New developments in rollers

As with most other equipment categories, manufacturers are changing and updating engines to meet T4-I emissions requirements. Some are taking the opportunity to do more.

“In the process of upgrading the power pack, they are also focusing on improving operator comfort by modernizing controls, reducing noise levels, and providing better ROPS/FOPS structures,” says Dynapac’s Palanisamy. Dynapac’s nine-tire CP274 went to T4-I and also gained improvements in serviceability, as well as enlarged capacity in its cooling system.

Caterpillar has not only upgraded the engine on its CW34, but has also added a number of new or enhanced features, such as flexible ballast options, an eco-mode that reduces fuel consumption and noise levels, a new operator’s console with LCD monitor, and an optional air-on-the-run feature that allows the operator to adjust tire pressure during operation.
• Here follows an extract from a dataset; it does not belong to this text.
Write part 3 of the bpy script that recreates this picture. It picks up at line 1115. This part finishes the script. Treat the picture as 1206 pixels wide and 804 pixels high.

Another option is Cat Compaction Control, which provides temperature and pass-count mapping.

Hamm has upgraded its GRW280i series with T4-I emissions technology and subtle design changes like a revised ballast compartment that allows users to vary the operating weight more easily and flexibly than before, according to the company.

Managers will continue to see more of these high technology features incorporated into rollers in the future as standard equipment, and not necessarily as options. “Manufacturers may also offer intelligent compaction technology, without an accelerometer, similar to soil and double-drum asphalt rollers,” Palanisamy says. “This technology helps to keep the pass count and also map the temperature of the asphalt material being compacted. DOTs started to mandate intelligent compaction with soil and double-drum rollers, in the future that might be the case with pneumatic-tire rollers as well.”